Proof that for all natural numbers $a,b$ if $a>b$ then $a-b$ is natural number

Question

So I am doing exercise 2.4.1 in Bloch's Real numbers and real analysis, and as part of the exercise I need to prove the statement in the title. I made a proof but not sure about it. So I want to ask you to verify it.
Proof: Let $G=\{a\in\mathbb N:a>b \rightarrow (a-b)\in\mathbb N\}$ and $b$ to be any natural number. Suppose $1\notin G$, then it means there is some natural $b$ such that $1>b$ and $(1-b)\notin\Bbb N$. Which contradicts the fact that any natural number is not less than $1$. Then $1\in G$. Suppose that some natural $k\in G$, which means $(k-b)\in\Bbb N$. Then, because of the fact that $\Bbb N$ is inductive $((k-b)+1)\in\Bbb N$, which in turn means that $((k+1)-b)\in\Bbb N$. Which means that $G=\Bbb N$. Hense the theorem is proven.

Answer 1

The idea of doing induction is good, but your attempt fails, sorry.

There is no way to falsify $1\in G$, because there is no natural number less than $1$. Therefore $1\in G$.

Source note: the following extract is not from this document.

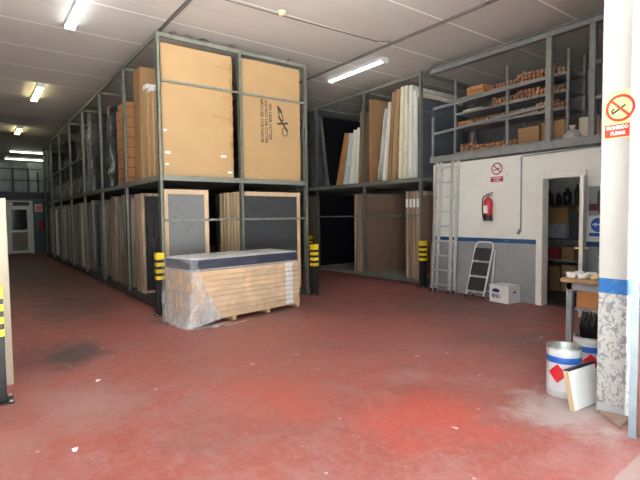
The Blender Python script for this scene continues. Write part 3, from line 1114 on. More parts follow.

Suppose $a\in G$. We want to prove that $a+1\in G$. Let $b<a+1$ be a natural number. There are two cases: $b<a$ or $b=a$, because there is no natural number between $a$ and $a+1$ (I suppose you have already proved this). In the first case $a-b$ is a natural number and $$ (a+1)-b=(a-b)+1 $$ is a natural number, because $a-b$ is. In the case of $b=a$, we have $(a+1)-b=a+1-a=1$, which is a natural number.

Answer 2

If $a>b$, then exists some $p\in\mathbb{N}$ such that $a=b+p$. Then $a-b=p$. Can you go on from this?